* **Task description**: In your copy, include every line of the listing below exactly but none of the pictures.

* **Data**:
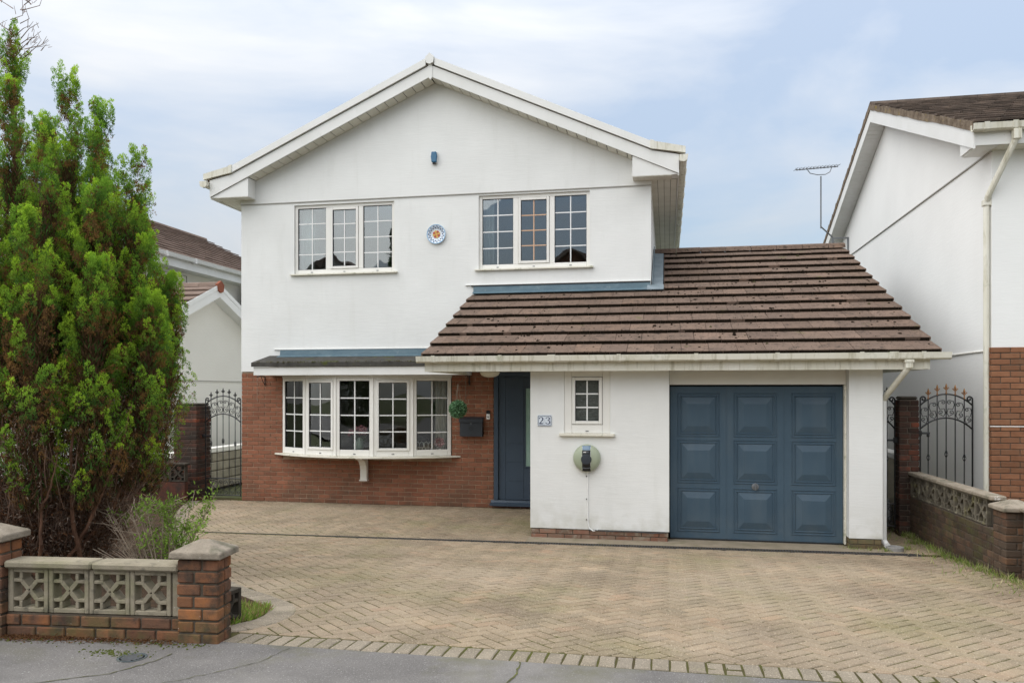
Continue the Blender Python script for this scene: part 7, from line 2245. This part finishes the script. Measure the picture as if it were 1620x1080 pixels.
# wicker hearts and a second bunch of flowers on the right part of the sill
hw = thing('wicker_heart', 'white wicker heart ornaments standing on the right end of the bow window sill', 'ornament', (-4.02, 12.80, 0.882))
for dx in (-0.075, 0.075):
    pts = [(dx,0,0.02),(dx-0.07,0,0.13),(dx-0.065,0,0.19),(dx-0.03,0,0.215),(dx,0,0.17),(dx+0.03,0,0.215),(dx+0.065,0,0.19),(dx+0.07,0,0.13),(dx,0,0.02)]
    obj('heart_frame', MB().tube(pts, 0.009, 6), m_white, hw, local=True)
    obj('heart_spokes', MB().tube([(dx,0,0.03),(dx,0,0.17)], 0.005, 5).tube([(dx-0.05,0,0.11),(dx+0.05,0,0.11)], 0.005, 5), m_white, hw, local=True)
v2 = thing('flower_pot', 'pot of pale pink blossom beside the wicker hearts inside the bow window', 'flowers', (-3.77, 12.86, 0.882))
obj('pot', MB().lathe([(0.04,0.0),(0.055,0.09),(0.05,0.09),(0.0,0.085)], (0,0,0), 14), m_white, v2, local=True)
n = 420; d = rand_unit(n, rng); P = d*0.075*rng.random((n,1))**0.4+np.array([0,0,0.20]); A = d
V,F = leaves(P,A,np.full(n,0.03),np.full(n,0.022),rng)
obj('blossom', from_arrays('blossom', V, F, np.repeat(np.array([[0.62,0.40,0.40]])*(0.6+0.6*rng.random((n,1))),4,axis=0)), m_pink, v2, local=True, kind='stuff')

# ================================================================== across the street, behind the camera (seen mirrored in the panes)
def far_house(label, cx, y, w, zbase, zeave, rise, m_w, m_r):
    t = thing('house', label, 'house', (cx, y, zbase))
    b = MB()
    b.add([(cx-w/2,y,zbase-1),(cx+w/2,y,zbase-1),(cx+w/2,y,zeave),(cx,y,zeave+rise),(cx-w/2,y,zeave)], [(4,3,2,1,0)])
    b.add([(cx-w/2,y,zbase-1),(cx-w/2,y-9,zbase-1),(cx-w/2,y-9,zeave),(cx-w/2,y,zeave)], [(3,2,1,0)])
    b.add([(cx+w/2,y,zbase-1),(cx+w/2,y-9,zbase-1),(cx+w/2,y-9,zeave),(cx+w/2,y,zeave)], [(0,1,2,3)])
    obj('wall', b, m_w, t)
    b = MB()
    for s in (-1, 1):
        k = rise/(w/2)
        xe = cx+s*(w/2+0.4); ze = zeave-0.4*k
        b.prism([(cx,y+0.35,zeave+rise+0.12),(xe,y+0.35,ze+0.12),(xe,y+0.35,ze-0.05),(cx,y+0.35,zeave+rise-0.05)], (0,-9.7,0))
    obj('roof', b, m_r, t)
    for x in (cx-w*0.25, cx+w*0.25):
        for z in (zbase+0.9, zbase+3.5):
            win(t, -x-0.8, -x+0.8, z, z+1.2, -y-0.04, ['f','f','f'], 2, m_glass_up, T=Matrix.Rotation(PI, 4, 'Z'))
    b = MB().box(cx-0.5, cx+0.5, y+0.005, y+0.05, zbase, zbase+2.1); obj('door', b, m_blue, t)
far_house('white gabled house across the street mirrored in the left panes', -18.0, -15.0, 7.5, 1.6, 7.3, 2.0, m_render2, m_tile_f)
far_house('brick gabled house across the street mirrored in the right panes', -5.0, -15.5, 7.5, 1.6, 7.3, 2.0, m_brick, m_tile_f)
far_house('white gabled house farther along the street opposite, outside the frame', 8.0, -15.0, 7.5, 1.6, 7.3, 2.0, m_render2, m_tile_f)
def hedge_tree(name, label, cat, c, rx, rz, h0, n, seed, cone=False, trunk=True):
    t = thing(name, label, cat, c); rng = np.random.default_rng(seed)
    d = rand_unit(n, rng)
    if cone:
        z = rng.random(n)**1.3; a = rng.random(n)*2*PI; r = rx*(1-z)*(0.5+0.5*rng.random(n)); P = np.stack([r*np.cos(a), r*np.sin(a), h0+z*rz*2], axis=-1)
    else:
        P = d*np.array([rx, rx, rz])*(0.6+0.45*rng.random((n,1))); P += rng.normal(0,0.06,(n,3)); P[:,2] += h0+rz
    A = d+np.array([0,0,0.4]); A /= np.linalg.norm(A,axis=1,keepdims=True)
    V,F = leaves(P,A,0.14+0.1*rng.random(n),0.07+0.05*rng.random(n),rng)
    c_ = np.array([[0.05,0.10,0.025],[0.07,0.13,0.03],[0.035,0.075,0.022]])[rng.integers(0,3,n)]*(0.7+0.6*rng.random((n,1)))
    obj('crown', from_arrays('crown', V, F, np.repeat(c_,4,axis=0)), m_leaf, t, local=True)
    if trunk: obj('trunk', MB().tube([(0,0,-0.1),(0.05,0,h0+rz*0.4),(0,0.05,h0+rz*1.3)], [0.14,0.11,0.05], 8), m_bark, t, local=True)
hedge_tree('garden_tree', 'round dark tree across the street mirrored in the bow window', 'tree', (-9.2,-11.0,0.6), 1.9, 1.9, 0.8, 9000, 61)
hedge_tree('garden_tree', 'pointed conifer across the street mirrored in the upper left window', 'tree', (-13.9,-13.0,0.6), 1.3, 4.6, 0.4, 9000, 62, True)
hedge_tree('garden_tree', 'bushy tree across the street beyond the left house, outside the frame', 'tree', (-22.5,-11.0,0.6), 1.9, 1.8, 0.6, 9000, 63)
hedge_tree('garden_tree', 'leafy tree across the street in front of the brick house', 'tree', (4.8,-10.0,0.6), 1.7, 1.4, 0.9, 9000, 64)

# clipped hedge along the far pavement
hg = thing('hedge', 'long dark clipped hedge across the street mirrored in the bow window', 'hedge', (-12.0,-9.3,0.35))
rng = np.random.default_rng(71)
n = 26000
P = np.stack([rng.uniform(-8,9,n), rng.uniform(-0.55,0.55,n), 2.1*rng.random(n)], axis=-1)
P[:,1] = np.where(rng.random(n)<0.6, 0.5+rng.normal(0,0.06,n), P[:,1]); P[:,2] = np.where(rng.random(n)<0.2, 2.05+rng.normal(0,0.06,n), P[:,2])
A = rand_unit(n, rng)+np.array([0,0.5,0.4]); A /= np.linalg.norm(A,axis=1,keepdims=True)
V,F = leaves(P,A,0.10+0.08*rng.random(n),0.06+0.04*rng.random(n),rng)
c_ = np.array([[0.045,0.085,0.025],[0.06,0.11,0.03],[0.03,0.06,0.02]])[rng.integers(0,3,n)]*(0.7+0.6*rng.random((n,1)))
obj('foliage', from_arrays('foliage', V, F, np.repeat(c_,4,axis=0)), m_leaf, hg, local=True, kind='stuff')
b = MB()
for k in range(18): b.tube([(-7.8+k,0,-0.1),(-7.8+k+0.05,0.02,1.4)], [0.04,0.02], 5)
obj('stems', b, m_bark, hg, local=True)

* **Full output**:
Continue the Blender Python script for this scene: part 7, from line 2245. This part finishes the script. Measure the picture as if it were 1620x1080 pixels.
# wicker hearts and a second bunch of flowers on the right part of the sill
hw = thing('wicker_heart', 'white wicker heart ornaments standing on the right end of the bow window sill', 'ornament', (-4.02, 12.80, 0.882))
for dx in (-0.075, 0.075):
    pts = [(dx,0,0.02),(dx-0.07,0,0.13),(dx-0.065,0,0.19),(dx-0.03,0,0.215),(dx,0,0.17),(dx+0.03,0,0.215),(dx+0.065,0,0.19),(dx+0.07,0,0.13),(dx,0,0.02)]
    obj('heart_frame', MB().tube(pts, 0.009, 6), m_white, hw, local=True)
    obj('heart_spokes', MB().tube([(dx,0,0.03),(dx,0,0.17)], 0.005, 5).tube([(dx-0.05,0,0.11),(dx+0.05,0,0.11)], 0.005, 5), m_white, hw, local=True)
v2 = thing('flower_pot', 'pot of pale pink blossom beside the wicker hearts inside the bow window', 'flowers', (-3.77, 12.86, 0.882))
obj('pot', MB().lathe([(0.04,0.0),(0.055,0.09),(0.05,0.09),(0.0,0.085)], (0,0,0), 14), m_white, v2, local=True)
n = 420; d = rand_unit(n, rng); P = d*0.075*rng.random((n,1))**0.4+np.array([0,0,0.20]); A = d
V,F = leaves(P,A,np.full(n,0.03),np.full(n,0.022),rng)
obj('blossom', from_arrays('blossom', V, F, np.repeat(np.array([[0.62,0.40,0.40]])*(0.6+0.6*rng.random((n,1))),4,axis=0)), m_pink, v2, local=True, kind='stuff')

# ================================================================== across the street, behind the camera (seen mirrored in the panes)
def far_house(label, cx, y, w, zbase, zeave, rise, m_w, m_r):
    t = thing('house', label, 'house', (cx, y, zbase))
    b = MB()
    b.add([(cx-w/2,y,zbase-1),(cx+w/2,y,zbase-1),(cx+w/2,y,zeave),(cx,y,zeave+rise),(cx-w/2,y,zeave)], [(4,3,2,1,0)])
    b.add([(cx-w/2,y,zbase-1),(cx-w/2,y-9,zbase-1),(cx-w/2,y-9,zeave),(cx-w/2,y,zeave)], [(3,2,1,0)])
    b.add([(cx+w/2,y,zbase-1),(cx+w/2,y-9,zbase-1),(cx+w/2,y-9,zeave),(cx+w/2,y,zeave)], [(0,1,2,3)])
    obj('wall', b, m_w, t)
    b = MB()
    for s in (-1, 1):
        k = rise/(w/2)
        xe = cx+s*(w/2+0.4); ze = zeave-0.4*k
        b.prism([(cx,y+0.35,zeave+rise+0.12),(xe,y+0.35,ze+0.12),(xe,y+0.35,ze-0.05),(cx,y+0.35,zeave+rise-0.05)], (0,-9.7,0))
    obj('roof', b, m_r, t)
    for x in (cx-w*0.25, cx+w*0.25):
        for z in (zbase+0.9, zbase+3.5):
            win(t, -x-0.8, -x+0.8, z, z+1.2, -y-0.04, ['f','f','f'], 2, m_glass_up, T=Matrix.Rotation(PI, 4, 'Z'))
    b = MB().box(cx-0.5, cx+0.5, y+0.005, y+0.05, zbase, zbase+2.1); obj('door', b, m_blue, t)
far_house('white gabled house across the street mirrored in the left panes', -18.0, -15.0, 7.5, 1.6, 7.3, 2.0, m_render2, m_tile_f)
far_house('brick gabled house across the street mirrored in the right panes', -5.0, -15.5, 7.5, 1.6, 7.3, 2.0, m_brick, m_tile_f)
far_house('white gabled house farther along the street opposite, outside the frame', 8.0, -15.0, 7.5, 1.6, 7.3, 2.0, m_render2, m_tile_f)
def hedge_tree(name, label, cat, c, rx, rz, h0, n, seed, cone=False, trunk=True):
    t = thing(name, label, cat, c); rng = np.random.default_rng(seed)
    d = rand_unit(n, rng)
    if cone:
        z = rng.random(n)**1.3; a = rng.random(n)*2*PI; r = rx*(1-z)*(0.5+0.5*rng.random(n)); P = np.stack([r*np.cos(a), r*np.sin(a), h0+z*rz*2], axis=-1)
    else:
        P = d*np.array([rx, rx, rz])*(0.6+0.45*rng.random((n,1))); P += rng.normal(0,0.06,(n,3)); P[:,2] += h0+rz
    A = d+np.array([0,0,0.4]); A /= np.linalg.norm(A,axis=1,keepdims=True)
    V,F = leaves(P,A,0.14+0.1*rng.random(n),0.07+0.05*rng.random(n),rng)
    c_ = np.array([[0.05,0.10,0.025],[0.07,0.13,0.03],[0.035,0.075,0.022]])[rng.integers(0,3,n)]*(0.7+0.6*rng.random((n,1)))
    obj('crown', from_arrays('crown', V, F, np.repeat(c_,4,axis=0)), m_leaf, t, local=True)
    if trunk: obj('trunk', MB().tube([(0,0,-0.1),(0.05,0,h0+rz*0.4),(0,0.05,h0+rz*1.3)], [0.14,0.11,0.05], 8), m_bark, t, local=True)
hedge_tree('garden_tree', 'round dark tree across the street mirrored in the bow window', 'tree', (-9.2,-11.0,0.6), 1.9, 1.9, 0.8, 9000, 61)
hedge_tree('garden_tree', 'pointed conifer across the street mirrored in the upper left window', 'tree', (-13.9,-13.0,0.6), 1.3, 4.6, 0.4, 9000, 62, True)
hedge_tree('garden_tree', 'bushy tree across the street beyond the left house, outside the frame', 'tree', (-22.5,-11.0,0.6), 1.9, 1.8, 0.6, 9000, 63)
hedge_tree('garden_tree', 'leafy tree across the street in front of the brick house', 'tree', (4.8,-10.0,0.6), 1.7, 1.4, 0.9, 9000, 64)

# clipped hedge along the far pavement
hg = thing('hedge', 'long dark clipped hedge across the street mirrored in the bow window', 'hedge', (-12.0,-9.3,0.35))
rng = np.random.default_rng(71)
n = 26000
P = np.stack([rng.uniform(-8,9,n), rng.uniform(-0.55,0.55,n), 2.1*rng.random(n)], axis=-1)
P[:,1] = np.where(rng.random(n)<0.6, 0.5+rng.normal(0,0.06,n), P[:,1]); P[:,2] = np.where(rng.random(n)<0.2, 2.05+rng.normal(0,0.06,n), P[:,2])
A = rand_unit(n, rng)+np.array([0,0.5,0.4]); A /= np.linalg.norm(A,axis=1,keepdims=True)
V,F = leaves(P,A,0.10+0.08*rng.random(n),0.06+0.04*rng.random(n),rng)
c_ = np.array([[0.045,0.085,0.025],[0.06,0.11,0.03],[0.03,0.06,0.02]])[rng.integers(0,3,n)]*(0.7+0.6*rng.random((n,1)))
obj('foliage', from_arrays('foliage', V, F, np.repeat(c_,4,axis=0)), m_leaf, hg, local=True, kind='stuff')
b = MB()
for k in range(18): b.tube([(-7.8+k,0,-0.1),(-7.8+k+0.05,0.02,1.4)], [0.04,0.02], 5)
obj('stems', b, m_bark, hg, local=True)